Данная книга посвящена тому периоду советской истории, в который происходило утверждение сталинской диктатуры, одного из самых кровавых режимов, когда-либо существовавших в России и мире. Многократно отмеченные историками и политологами общие предпосылки утверждения Сталина у власти — авторитарные традиции российской истории, особое состояние расколотого российского общества, пережившего многолетние войны и революции, ярко выраженные антидемократизм, маргинальность, жестокость и цинизм большевиков — не отрицают, однако, того факта, что сталинская диктатура была явлением сколь «укорененным», столь и «верхушечным». Конечно, как власть ранних большевиков, так и сталинская диктатура не висели в воздухе, а имела определенные опоры. Такими опорами были хорошо отмобилизованный, привыкший к дисциплине и насилию аппарат партии и карательных органов, активисты из определенных слоев советского общества, в силу разных причин поддерживающие власть и ищущие своего вождя.

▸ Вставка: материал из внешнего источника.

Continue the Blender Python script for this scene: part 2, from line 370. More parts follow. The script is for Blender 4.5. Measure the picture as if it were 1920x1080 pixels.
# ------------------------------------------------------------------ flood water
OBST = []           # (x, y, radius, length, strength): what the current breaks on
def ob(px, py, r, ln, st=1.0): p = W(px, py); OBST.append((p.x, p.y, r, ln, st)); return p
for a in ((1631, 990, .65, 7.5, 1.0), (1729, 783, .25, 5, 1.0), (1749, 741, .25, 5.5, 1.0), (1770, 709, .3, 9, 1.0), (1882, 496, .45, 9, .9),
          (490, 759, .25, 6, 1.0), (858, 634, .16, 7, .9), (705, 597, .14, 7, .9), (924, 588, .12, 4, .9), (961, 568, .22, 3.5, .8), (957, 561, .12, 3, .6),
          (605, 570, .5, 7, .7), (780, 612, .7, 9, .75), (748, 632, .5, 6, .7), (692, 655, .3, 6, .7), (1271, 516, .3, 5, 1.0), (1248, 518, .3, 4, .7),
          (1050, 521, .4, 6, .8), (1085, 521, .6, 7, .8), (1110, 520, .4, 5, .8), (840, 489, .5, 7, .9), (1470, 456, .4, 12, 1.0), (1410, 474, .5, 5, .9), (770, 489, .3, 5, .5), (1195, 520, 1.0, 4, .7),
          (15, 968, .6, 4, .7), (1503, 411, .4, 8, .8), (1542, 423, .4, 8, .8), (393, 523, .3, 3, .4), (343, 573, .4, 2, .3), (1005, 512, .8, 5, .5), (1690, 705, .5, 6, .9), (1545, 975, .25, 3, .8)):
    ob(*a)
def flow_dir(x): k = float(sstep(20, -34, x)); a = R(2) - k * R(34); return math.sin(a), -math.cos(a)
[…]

Вместе с тем большевикам, а затем и Сталину противостояла значительная часть населения страны. Утверждение большевистской и сталинской власти посредством невероятно жестокого насилия и террора является прямым доказательством того, что новый режим в разных его модификациях был, скорее, навязан стране, чем принят ею. Сила сопротивления режиму ослабевала пропорционально длительности войн и террора. Наиболее активная (если не сказать лучшая), способная на противодействие часть общества была в значительной мере уничтожена в результате мировой и гражданской войн, массовой эмиграции, коллективизации и репрессий.
Несмотря на очевидную связь между большевистским и сталинским этапами советской истории, было бы неправильно не видеть и определенную разницу между ними, особенно заметную при сравнении новой экономической политики и сталинской модели. Слом нэпа, который, несомненно, как и любая другая политика требовал трансформации, произошел в левацко-радикальной форме. Такое развитие событий было результатом борьбы в верхах и победы сталинского курса на вторую революцию. Революционный способ слома нэпа закрыл возможности для более рациональной индустриализации страны. Необходимость (а тем более неизбежность) такого поворота, которую нередко объясняют слабостями нэпа, вызывает сомнения. Сталинская политика скачков породила гораздо более глубокие и разрушительные противоречия и кризисы, чем нэп. В свете известных фактов не выглядит неизбежными ни победа (во всяком случае, безусловная победа) Сталина в борьбе, развернувшейся в верхах в 1928–1929 гг., ни экстремизм насильственной коллективизации, сверхфорсированной индустриализации и массового террора. Пределы и характер сталинской «революции сверху» в значительной мере определялись соотношением сил между Сталиным и другими лидерами партии, наконец, представлениями, заблуждениями и степенью криминальности самого диктатора. Утверждение единоличной диктатуры Сталина и нарастание до опасных крайних пределов его личного влияние на жизнь государства было как следствием, так и движущей силой сталинской революции и политики террора.
Несмотря на очевидные особенности многочисленных этапов развития советской истории, на основании критерия устройства высшей власти в ней можно выделить периоды олигархического правления и единоличной диктатуры (последняя существовала только при Сталине). Коренным различием между ними (которое в значительной мере предопределяло все другие различия) была степень власти диктатора (лидера) над чиновничеством, прежде всего его высшим слоем. При олигархии вождь-лидер, хотя и обладал значительной властью, был окружен достаточно влиятельными соратниками и сильной «номенклатурой». Принятие принципиальных государственных решений в большой мере зависело от лидера, но осуществлялось коллективно. Значительную роль в процессе принятия решений играло согласование интересов различных ведомств и группировок. Вокруг относительно влиятельных членов Политбюро формировались сети клиентов из чиновников среднего уровня (руководители регионов, ведомств), которые составляли костяк ЦК партии. Достаточно регулярно действовали коллективные органы власти. Все это до некоторой степени ограничивало возможности лидера и служило основой сравнительной политической предсказуемости.